> **COLLECTED MATERIAL**
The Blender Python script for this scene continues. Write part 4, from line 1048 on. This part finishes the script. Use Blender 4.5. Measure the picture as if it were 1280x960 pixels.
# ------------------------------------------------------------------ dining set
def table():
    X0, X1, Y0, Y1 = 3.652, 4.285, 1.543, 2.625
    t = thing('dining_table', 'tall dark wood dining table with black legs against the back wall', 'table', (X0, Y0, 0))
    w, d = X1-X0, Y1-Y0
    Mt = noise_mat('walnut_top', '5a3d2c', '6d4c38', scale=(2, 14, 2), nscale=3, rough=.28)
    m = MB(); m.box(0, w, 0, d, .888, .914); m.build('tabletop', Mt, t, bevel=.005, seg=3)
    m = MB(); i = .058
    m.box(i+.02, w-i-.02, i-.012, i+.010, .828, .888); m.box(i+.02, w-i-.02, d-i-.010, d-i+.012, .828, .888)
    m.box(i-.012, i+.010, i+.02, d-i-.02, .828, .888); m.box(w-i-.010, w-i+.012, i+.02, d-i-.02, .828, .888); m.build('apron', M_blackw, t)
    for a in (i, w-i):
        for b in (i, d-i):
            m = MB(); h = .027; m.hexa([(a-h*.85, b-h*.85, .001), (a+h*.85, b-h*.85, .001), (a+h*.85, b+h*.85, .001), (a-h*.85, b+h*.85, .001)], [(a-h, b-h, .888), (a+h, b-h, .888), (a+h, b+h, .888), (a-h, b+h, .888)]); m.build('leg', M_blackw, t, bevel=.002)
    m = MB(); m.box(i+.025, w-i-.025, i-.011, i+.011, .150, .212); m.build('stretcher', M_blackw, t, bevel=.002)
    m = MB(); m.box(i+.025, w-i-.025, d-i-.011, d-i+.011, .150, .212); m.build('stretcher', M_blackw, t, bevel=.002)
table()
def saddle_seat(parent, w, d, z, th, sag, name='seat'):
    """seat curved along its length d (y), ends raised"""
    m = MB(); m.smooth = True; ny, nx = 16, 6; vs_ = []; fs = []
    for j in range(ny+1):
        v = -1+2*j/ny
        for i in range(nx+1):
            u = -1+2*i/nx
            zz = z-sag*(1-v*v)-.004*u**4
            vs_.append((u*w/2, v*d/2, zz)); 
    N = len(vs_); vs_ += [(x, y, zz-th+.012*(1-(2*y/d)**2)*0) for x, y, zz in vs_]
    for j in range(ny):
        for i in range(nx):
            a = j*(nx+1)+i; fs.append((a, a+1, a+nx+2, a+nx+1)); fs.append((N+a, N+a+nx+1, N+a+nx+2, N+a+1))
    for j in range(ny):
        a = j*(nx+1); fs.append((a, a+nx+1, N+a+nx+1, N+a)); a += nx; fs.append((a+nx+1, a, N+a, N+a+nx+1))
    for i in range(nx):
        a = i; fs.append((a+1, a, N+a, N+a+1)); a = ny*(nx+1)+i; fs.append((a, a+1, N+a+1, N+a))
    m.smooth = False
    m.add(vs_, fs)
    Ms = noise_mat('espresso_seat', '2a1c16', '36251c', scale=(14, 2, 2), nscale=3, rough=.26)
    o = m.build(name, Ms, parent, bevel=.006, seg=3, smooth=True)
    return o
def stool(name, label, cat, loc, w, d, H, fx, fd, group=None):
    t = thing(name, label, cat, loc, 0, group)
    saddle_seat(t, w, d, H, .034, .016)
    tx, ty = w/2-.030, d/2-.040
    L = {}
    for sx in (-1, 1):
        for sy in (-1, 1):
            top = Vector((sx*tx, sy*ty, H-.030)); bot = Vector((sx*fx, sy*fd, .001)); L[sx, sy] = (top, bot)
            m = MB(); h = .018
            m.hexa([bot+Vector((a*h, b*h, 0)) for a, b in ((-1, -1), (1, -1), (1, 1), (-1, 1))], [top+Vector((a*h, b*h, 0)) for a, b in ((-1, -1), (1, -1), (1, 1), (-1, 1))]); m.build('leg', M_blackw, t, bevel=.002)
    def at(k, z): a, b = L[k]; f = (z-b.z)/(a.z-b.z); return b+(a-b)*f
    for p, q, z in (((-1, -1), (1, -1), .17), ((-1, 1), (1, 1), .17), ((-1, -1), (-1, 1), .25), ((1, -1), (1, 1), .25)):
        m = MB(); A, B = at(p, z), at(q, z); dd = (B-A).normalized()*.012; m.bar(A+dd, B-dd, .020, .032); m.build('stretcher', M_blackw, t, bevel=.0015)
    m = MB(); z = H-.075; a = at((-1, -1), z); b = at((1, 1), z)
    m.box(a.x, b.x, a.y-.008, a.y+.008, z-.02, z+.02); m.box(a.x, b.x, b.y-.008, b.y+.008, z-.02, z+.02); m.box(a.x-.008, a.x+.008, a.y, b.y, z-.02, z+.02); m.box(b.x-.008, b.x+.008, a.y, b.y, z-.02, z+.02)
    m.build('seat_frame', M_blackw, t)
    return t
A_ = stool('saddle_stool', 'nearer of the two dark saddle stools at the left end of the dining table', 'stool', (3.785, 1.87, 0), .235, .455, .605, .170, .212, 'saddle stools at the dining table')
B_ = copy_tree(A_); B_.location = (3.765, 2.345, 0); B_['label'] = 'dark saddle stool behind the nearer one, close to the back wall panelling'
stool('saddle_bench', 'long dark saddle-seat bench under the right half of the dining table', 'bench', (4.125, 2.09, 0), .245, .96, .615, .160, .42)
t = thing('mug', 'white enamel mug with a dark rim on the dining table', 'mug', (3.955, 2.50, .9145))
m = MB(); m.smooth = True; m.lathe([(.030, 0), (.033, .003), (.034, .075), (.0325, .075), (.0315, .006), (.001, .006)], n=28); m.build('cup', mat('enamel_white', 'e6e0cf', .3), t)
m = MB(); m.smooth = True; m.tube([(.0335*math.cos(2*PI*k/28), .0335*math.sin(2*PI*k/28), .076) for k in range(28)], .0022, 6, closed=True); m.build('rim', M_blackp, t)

> **OBJECTIVE**
Retype the listing. Match it exactly.

> **WRITTEN REPLY**
The Blender Python script for this scene continues. Write part 4, from line 1048 on. This part finishes the script. Use Blender 4.5. Measure the picture as if it were 1280x960 pixels.
# ------------------------------------------------------------------ dining set
def table():
    X0, X1, Y0, Y1 = 3.652, 4.285, 1.543, 2.625
    t = thing('dining_table', 'tall dark wood dining table with black legs against the back wall', 'table', (X0, Y0, 0))
    w, d = X1-X0, Y1-Y0
    Mt = noise_mat('walnut_top', '5a3d2c', '6d4c38', scale=(2, 14, 2), nscale=3, rough=.28)
    m = MB(); m.box(0, w, 0, d, .888, .914); m.build('tabletop', Mt, t, bevel=.005, seg=3)
    m = MB(); i = .058
    m.box(i+.02, w-i-.02, i-.012, i+.010, .828, .888); m.box(i+.02, w-i-.02, d-i-.010, d-i+.012, .828, .888)
    m.box(i-.012, i+.010, i+.02, d-i-.02, .828, .888); m.box(w-i-.010, w-i+.012, i+.02, d-i-.02, .828, .888); m.build('apron', M_blackw, t)
    for a in (i, w-i):
        for b in (i, d-i):
            m = MB(); h = .027; m.hexa([(a-h*.85, b-h*.85, .001), (a+h*.85, b-h*.85, .001), (a+h*.85, b+h*.85, .001), (a-h*.85, b+h*.85, .001)], [(a-h, b-h, .888), (a+h, b-h, .888), (a+h, b+h, .888), (a-h, b+h, .888)]); m.build('leg', M_blackw, t, bevel=.002)
    m = MB(); m.box(i+.025, w-i-.025, i-.011, i+.011, .150, .212); m.build('stretcher', M_blackw, t, bevel=.002)
    m = MB(); m.box(i+.025, w-i-.025, d-i-.011, d-i+.011, .150, .212); m.build('stretcher', M_blackw, t, bevel=.002)
table()
def saddle_seat(parent, w, d, z, th, sag, name='seat'):
    """seat curved along its length d (y), ends raised"""
    m = MB(); m.smooth = True; ny, nx = 16, 6; vs_ = []; fs = []
    for j in range(ny+1):
        v = -1+2*j/ny
        for i in range(nx+1):
            u = -1+2*i/nx
            zz = z-sag*(1-v*v)-.004*u**4
            vs_.append((u*w/2, v*d/2, zz)); 
    N = len(vs_); vs_ += [(x, y, zz-th+.012*(1-(2*y/d)**2)*0) for x, y, zz in vs_]
    for j in range(ny):
        for i in range(nx):
            a = j*(nx+1)+i; fs.append((a, a+1, a+nx+2, a+nx+1)); fs.append((N+a, N+a+nx+1, N+a+nx+2, N+a+1))
    for j in range(ny):
        a = j*(nx+1); fs.append((a, a+nx+1, N+a+nx+1, N+a)); a += nx; fs.append((a+nx+1, a, N+a, N+a+nx+1))
    for i in range(nx):
        a = i; fs.append((a+1, a, N+a, N+a+1)); a = ny*(nx+1)+i; fs.append((a, a+1, N+a+1, N+a))
    m.smooth = False
    m.add(vs_, fs)
    Ms = noise_mat('espresso_seat', '2a1c16', '36251c', scale=(14, 2, 2), nscale=3, rough=.26)
    o = m.build(name, Ms, parent, bevel=.006, seg=3, smooth=True)
    return o
def stool(name, label, cat, loc, w, d, H, fx, fd, group=None):
    t = thing(name, label, cat, loc, 0, group)
    saddle_seat(t, w, d, H, .034, .016)
    tx, ty = w/2-.030, d/2-.040
    L = {}
    for sx in (-1, 1):
        for sy in (-1, 1):
            top = Vector((sx*tx, sy*ty, H-.030)); bot = Vector((sx*fx, sy*fd, .001)); L[sx, sy] = (top, bot)
            m = MB(); h = .018
            m.hexa([bot+Vector((a*h, b*h, 0)) for a, b in ((-1, -1), (1, -1), (1, 1), (-1, 1))], [top+Vector((a*h, b*h, 0)) for a, b in ((-1, -1), (1, -1), (1, 1), (-1, 1))]); m.build('leg', M_blackw, t, bevel=.002)
    def at(k, z): a, b = L[k]; f = (z-b.z)/(a.z-b.z); return b+(a-b)*f
    for p, q, z in (((-1, -1), (1, -1), .17), ((-1, 1), (1, 1), .17), ((-1, -1), (-1, 1), .25), ((1, -1), (1, 1), .25)):
        m = MB(); A, B = at(p, z), at(q, z); dd = (B-A).normalized()*.012; m.bar(A+dd, B-dd, .020, .032); m.build('stretcher', M_blackw, t, bevel=.0015)
    m = MB(); z = H-.075; a = at((-1, -1), z); b = at((1, 1), z)
    m.box(a.x, b.x, a.y-.008, a.y+.008, z-.02, z+.02); m.box(a.x, b.x, b.y-.008, b.y+.008, z-.02, z+.02); m.box(a.x-.008, a.x+.008, a.y, b.y, z-.02, z+.02); m.box(b.x-.008, b.x+.008, a.y, b.y, z-.02, z+.02)
    m.build('seat_frame', M_blackw, t)
    return t
A_ = stool('saddle_stool', 'nearer of the two dark saddle stools at the left end of the dining table', 'stool', (3.785, 1.87, 0), .235, .455, .605, .170, .212, 'saddle stools at the dining table')
B_ = copy_tree(A_); B_.location = (3.765, 2.345, 0); B_['label'] = 'dark saddle stool behind the nearer one, close to the back wall panelling'
stool('saddle_bench', 'long dark saddle-seat bench under the right half of the dining table', 'bench', (4.125, 2.09, 0), .245, .96, .615, .160, .42)
t = thing('mug', 'white enamel mug with a dark rim on the dining table', 'mug', (3.955, 2.50, .9145))
m = MB(); m.smooth = True; m.lathe([(.030, 0), (.033, .003), (.034, .075), (.0325, .075), (.0315, .006), (.001, .006)], n=28); m.build('cup', mat('enamel_white', 'e6e0cf', .3), t)
m = MB(); m.smooth = True; m.tube([(.0335*math.cos(2*PI*k/28), .0335*math.sin(2*PI*k/28), .076) for k in range(28)], .0022, 6, closed=True); m.build('rim', M_blackp, t)